JLT is the latest broker to develop an underwriting facility
JLT’s move to create an underwriting division is almost as unsurprising as it was a long time in the making.
While it is tempting to see the move in the context of illustrious rivals developing underwriting in the form of managing general agents, this move has much wider implications.
Indeed, a year’s strategic analysis is likely to have produced something more than the revelation that there are efficiencies to be derived from signing binding agreements with capacity providers on low-end, highly commoditised business.
Marsh’s new global chief has said he “believes in segmentation.” It would be a safe bet to assume that the ongoing strategic review at the broker will be including all manner of revenue-generating possibilities. In the same way, it is likely that only a small chunk of the £30m-50m that Willis has pledged to spend on developing its international business will involve the MGA proposition.
But neither necessarily means that they will create their own independent underwiting divisions.
The move should instead be seen, as JLT chief executive Dominic Burke says, as a “considered response to substantial and fundamental changes in the industry.”

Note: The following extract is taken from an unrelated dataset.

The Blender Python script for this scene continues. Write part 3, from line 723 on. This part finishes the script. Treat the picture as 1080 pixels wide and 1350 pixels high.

This includes the impact of technology which, Burke says, is allowing companies to “eradicate duplication.” JLT’s purchase of specialist online provider Pavilion in April was a step in that direction.
More significant is the report recently released by Ernst & Young and the CII, which underlined the critical importance of underwriting. Brokers, who in many cases are defacto underwriters anyway, must seek greater control of the manufacturing chain.
Thistle, however, is going a step further. It will not be limited to assisting the work of its broker parent, and will pursue business independently on a global scale.
There will be question marks over independence, but that is clearly a price worth paying.
For that tune is getting a little old. The landscape has changed, and the instruments either must change with it, or else fade into silence.